Abstract

AbstractSoil C status is acritical component of greenhouse gas mitigation efforts, and supports food security through affecting crop growth and management. In much of the world, laboratory‐based measures of soil C are expensive and logistically challenging, whereas map‐based predictions generated at the continental scale (e.g., African Soil Information Service [AfSIS]; www.soilgrids.org) may be unreliable at the management‐relevant, policy‐relevant, field, and regional scales. We test whether an USD 350, open source, field portable reflectometer can provide site‐specific estimates of soil C status, and also predict whether a crop will respond to fertilizer across 1,155 sites in central and southern Malawi based on an established threshold of 9.4 g C kg−1 soil.

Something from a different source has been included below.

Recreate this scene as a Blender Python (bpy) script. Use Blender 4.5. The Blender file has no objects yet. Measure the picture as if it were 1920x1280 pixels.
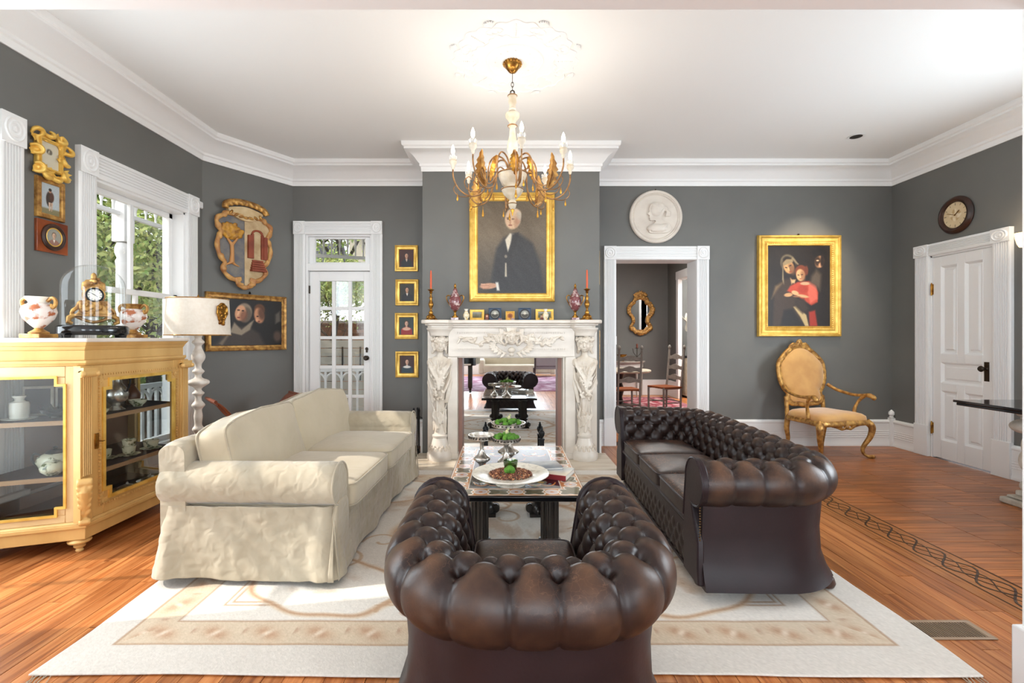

When compared with soil C measured by combustion, the scanner calibrated with covariates of field‐estimable texture class and slope class provides unbiased (0.42 ± 0.44 g C kg−1 soil; p = .06), precise (R2 = .57), and actionable (area under the receiver operating characteristic curve [AUC] = 0.88) data at the field scale, including at unmeasured locations (relative prediction error 19–23%) and at the village scale. The reflectometer outperformed predictions from the continental‐scale AfSIS database, which were neither precise (R2 = .044) nor actionable (AUC = 0.63) at the field scale, and underestimated soil C in the region by 2.5 ± 0.5 g C kg−1 soil (p < .001). The reflectometer is an accessible tool to monitor soil C in sub‐Saharan Africa to improve field‐level management, and guide regional policies that support food security while combating climate change.